RECORDED DATA:

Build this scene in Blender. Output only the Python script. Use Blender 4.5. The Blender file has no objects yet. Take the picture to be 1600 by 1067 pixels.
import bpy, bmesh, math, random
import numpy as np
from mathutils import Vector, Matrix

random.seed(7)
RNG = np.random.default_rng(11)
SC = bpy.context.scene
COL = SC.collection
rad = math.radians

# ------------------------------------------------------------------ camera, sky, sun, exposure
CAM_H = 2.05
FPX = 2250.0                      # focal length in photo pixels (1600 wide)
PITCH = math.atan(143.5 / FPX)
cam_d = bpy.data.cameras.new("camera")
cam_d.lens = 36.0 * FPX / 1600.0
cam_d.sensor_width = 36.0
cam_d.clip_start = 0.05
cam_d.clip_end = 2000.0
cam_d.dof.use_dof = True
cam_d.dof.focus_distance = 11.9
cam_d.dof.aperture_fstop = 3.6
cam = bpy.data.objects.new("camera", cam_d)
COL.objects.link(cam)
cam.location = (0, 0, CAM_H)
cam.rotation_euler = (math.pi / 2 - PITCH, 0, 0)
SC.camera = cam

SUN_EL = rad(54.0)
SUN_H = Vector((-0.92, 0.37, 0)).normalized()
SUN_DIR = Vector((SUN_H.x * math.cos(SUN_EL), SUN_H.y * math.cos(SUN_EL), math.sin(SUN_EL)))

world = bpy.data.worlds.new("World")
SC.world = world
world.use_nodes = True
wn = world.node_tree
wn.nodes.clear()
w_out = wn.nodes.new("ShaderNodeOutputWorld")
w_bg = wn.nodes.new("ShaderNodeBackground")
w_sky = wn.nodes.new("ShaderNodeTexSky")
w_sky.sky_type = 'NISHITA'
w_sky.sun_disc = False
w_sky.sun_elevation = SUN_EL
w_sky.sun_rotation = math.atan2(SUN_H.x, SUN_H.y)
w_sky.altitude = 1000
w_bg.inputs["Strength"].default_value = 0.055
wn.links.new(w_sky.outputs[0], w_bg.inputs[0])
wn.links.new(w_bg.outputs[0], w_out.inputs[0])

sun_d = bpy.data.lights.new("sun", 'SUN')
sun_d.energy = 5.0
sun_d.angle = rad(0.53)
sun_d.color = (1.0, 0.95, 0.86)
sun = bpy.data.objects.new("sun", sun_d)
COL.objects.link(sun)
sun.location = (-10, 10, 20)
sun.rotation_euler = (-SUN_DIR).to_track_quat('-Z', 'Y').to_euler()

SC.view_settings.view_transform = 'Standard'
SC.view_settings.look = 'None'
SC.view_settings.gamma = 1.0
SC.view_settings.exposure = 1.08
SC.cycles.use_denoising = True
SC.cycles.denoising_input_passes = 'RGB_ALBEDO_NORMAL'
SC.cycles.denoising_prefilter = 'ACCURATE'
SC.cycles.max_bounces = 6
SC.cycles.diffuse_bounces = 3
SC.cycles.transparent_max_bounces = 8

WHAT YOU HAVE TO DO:
Reproduce only the lines from the top of the material through the one bearing "from mathutils import Vector, Matrix", each exactly as it stands.

COMPLETE RESPONSE:
Build this scene in Blender. Output only the Python script. Use Blender 4.5. The Blender file has no objects yet. Take the picture to be 1600 by 1067 pixels.
import bpy, bmesh, math, random
import numpy as np
from mathutils import Vector, Matrix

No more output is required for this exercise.